10. The Underground Railroad

National Book Award Winner

By Colson Whitehead

A powerfully imagined and beautifully written story for our times, about facing impossible circumstances and what strength of spirit it takes to change your life.

 

11. Swing Time

By Zadie Smith

Two brown girls growing up in London.

 

12. Here Comes the Sun

By Nichole Dennis-Benn

Four enterprising and artistic Jamaican women, making their way in the world.

 

13. Moonglow

By Michael Chabon

A speculative autobiography of the author’s grandfather.

 

14. Another Brooklyn

By National Book Award-winning author Jacqueline Woodson

Poetic and moving account of girls’ lives, friendships and memories from 1970’s Brooklyn.

 

 

MEMOIRS

 

15. The Portable Frederick Douglass – in a new Penguin Classics edition

Includes Narrative of the Life of Frederick Douglass, an American Slave (1845) and My Bondage, My Freedom (1855) as well as fiction, speeches, and journalism.
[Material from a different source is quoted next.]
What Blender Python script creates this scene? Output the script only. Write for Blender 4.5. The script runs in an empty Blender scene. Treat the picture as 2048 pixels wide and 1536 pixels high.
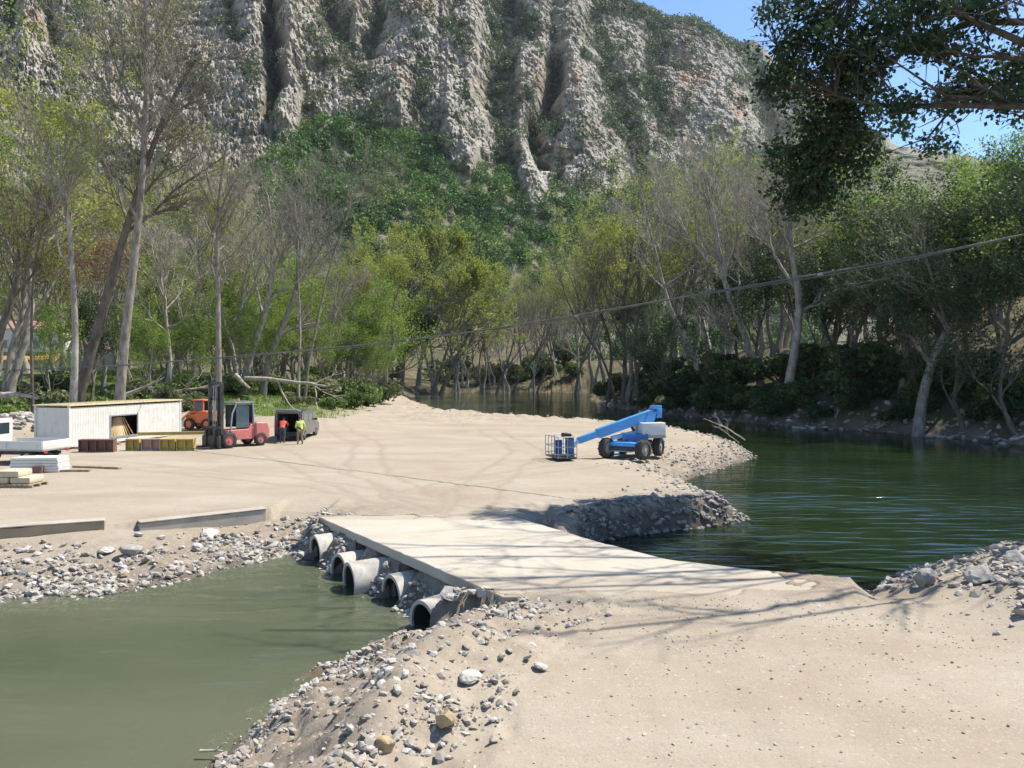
import bpy, bmesh, math
import numpy as np
from mathutils import Vector, Matrix

SC = bpy.context.scene
COL = SC.collection
PI = math.pi
F, CX, YH, CH = 1540.0, 1024.0, 744.0, 4.5          # focal length, centre and horizon of the 2048 px photo; eye height
WZ = -1.0                                            # water level
SUN_EL, SUN_AZ = math.radians(58), math.radians(68)  # azimuth from +Y towards +X

def G(px, py, z=0.0):
    Y = F * (CH - z) / (py - YH)
    return ((px - CX) / F * Y, Y)
def P(px, py, Y):
    return np.array([(px - CX) / F * Y, Y, CH - (py - YH) / F * Y])

# ---------------------------------------------------------------- noise
def _hash(ix, iy, seed):
    h = (ix.astype(np.int64) * 374761393 + iy.astype(np.int64) * 668265263 + seed * 144665) & 0xFFFFFFFF
    h = ((h ^ (h >> 13)) * 1274126177) & 0xFFFFFFFF
    h = h ^ (h >> 16)
    return (h & 0xFFFFFF) / float(0xFFFFFF)
def vnoise(x, y, seed=0):
    x = np.asarray(x, float); y = np.asarray(y, float)
    ix = np.floor(x); iy = np.floor(y)
    fx = x - ix; fy = y - iy
    fx = fx * fx * fx * (fx * (fx * 6 - 15) + 10); fy = fy * fy * fy * (fy * (fy * 6 - 15) + 10)
    ix = ix.astype(np.int64); iy = iy.astype(np.int64)
    a = _hash(ix, iy, seed); b = _hash(ix + 1, iy, seed); c = _hash(ix, iy + 1, seed); d = _hash(ix + 1, iy + 1, seed)
    return (a * (1 - fx) + b * fx) * (1 - fy) + (c * (1 - fx) + d * fx) * fy
def fbm(x, y, oct=4, seed=0, ridged=False):
    s = 0; amp = 1; tot = 0
    for i in range(oct):
        n = vnoise(x * 2 ** i + 17.3 * i, y * 2 ** i - 9.1 * i, seed + i)
        if ridged: n = 1 - abs(2 * n - 1)
        s = s + n * amp; tot += amp; amp *= .5
    return s / tot
def sstep(a, b, x):
    t = np.clip((x - a) / (b - a), 0, 1)
    return t * t * (3 - 2 * t)
def seg_dist(x, y, pts, closed=False):
    pts = list(pts)
    if closed: pts = pts + [pts[0]]
    best = np.full(np.shape(x), 1e9)
    for (ax, ay), (bx, by) in zip(pts[:-1], pts[1:]):
        dx, dy = bx - ax, by - ay
        t = np.clip(((x - ax) * dx + (y - ay) * dy) / (dx * dx + dy * dy + 1e-9), 0, 1)
        best = np.minimum(best, np.hypot(x - ax - t * dx, y - ay - t * dy))
    return best
def inside(x, y, poly):
    r = np.zeros(np.shape(x), bool)
    n = len(poly)
    for i in range(n):
        ax, ay = poly[i]; bx, by = poly[(i + 1) % n]
        if ay == by: continue
        c = ((ay > y) != (by > y)) & (x < (bx - ax) * (y - ay) / (by - ay) + ax)
        r ^= c
    return r

# ---------------------------------------------------------------- objects
def tag(o, label=None, cat=None, group=None, kind=None):
    if label: o['label'] = label
    if cat: o['category'] = cat
    if group: o['group'] = group
    if kind: o['kind'] = kind
    return o
def empty(name, loc=(0, 0, 0), rz=0.0):
    o = bpy.data.objects.new(name, None); COL.objects.link(o)
    o.location = loc; o.rotation_euler = (0, 0, rz); o.empty_display_size = .2
    return o
def link(name, me, m=None, parent=None):
    o = bpy.data.objects.new(name, me); COL.objects.link(o)
    if m is not None and len(me.materials) == 0: me.materials.append(m)
    if parent is not None: o.parent = parent
    return o
def npmesh(name, V, Fq, smooth=False, attrs=None):
    """V (n,3); Fq (m,3) or (m,4) or a list of such arrays; attrs: name -> (domain, values)"""
    me = bpy.data.meshes.new(name)
    if not isinstance(Fq, list): Fq = [Fq]
    Fq = [np.asarray(f, np.int32) for f in Fq if len(f)]
    V = np.ascontiguousarray(V, np.float32)
    me.vertices.add(len(V)); me.vertices.foreach_set('co', V.ravel())
    loops = np.concatenate([f.ravel() for f in Fq]); cnt = np.concatenate([np.full(len(f), f.shape[1], np.int32) for f in Fq])
    me.loops.add(len(loops)); me.loops.foreach_set('vertex_index', loops)
    me.polygons.add(len(cnt))
    st = np.zeros(len(cnt), np.int32); st[1:] = np.cumsum(cnt)[:-1]
    me.polygons.foreach_set('loop_start', st)
    me.polygons.foreach_set('use_smooth', np.full(len(cnt), bool(smooth)))
    me.update(calc_edges=True)
    for k, (dom, val) in (attrs or {}).items():
        val = np.asarray(val, np.float32)
        if val.ndim == 2:
            a = me.attributes.new(k, 'FLOAT_COLOR', dom)
            if val.shape[1] == 3: val = np.concatenate([val, np.ones((len(val), 1), np.float32)], 1)
            a.data.foreach_set('color', np.ascontiguousarray(val, np.float32).ravel())
        else:
            a = me.attributes.new(k, 'FLOAT', dom); a.data.foreach_set('value', val)
    return me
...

With an introduction by Henry Louis Gates, Jr., on “What is an African American Classic?” and a literary and historical introduction by two Harvard professors, Gates and John Stauffer.

 

16. Citizen: An American Lyric

National Book Award Finalist

By Claudia Rankine

Prose poems/personal essays.

 

17. Between the World and Me

National Book Award Winner

By Ta-Nehisi Coates

Moving between the big questions of American history and the construction of “race” to the intimate concerns a father has for his son.

 

 

REDISCOVER THE CLASSICS

 

18. Don Quixote

“The First Modern Novel”

By Miguel de Cervantes – in honor of the 400th anniversary of his death (1616/2016)

 

19. North and South

By Elizabeth Gaskell, the Bronte sisters’ 19th-century biographer & novelist in her own right

A romantic tale with rich characterizations of mill-workers, union unrest, poverty and empire-building, faith and service, women’s roles, and social justice. (Better than Dickens!)

If you like Jane Eyre… read this!

 

20. Poldark: Ross Poldark

By Winston Graham

For Masterpiece Theater fans, Graham’s classic novels are available in handsome paperbacks. My writer-friends rave about this romantic saga, with Graham’s sharply drawn characters and masterful storytelling.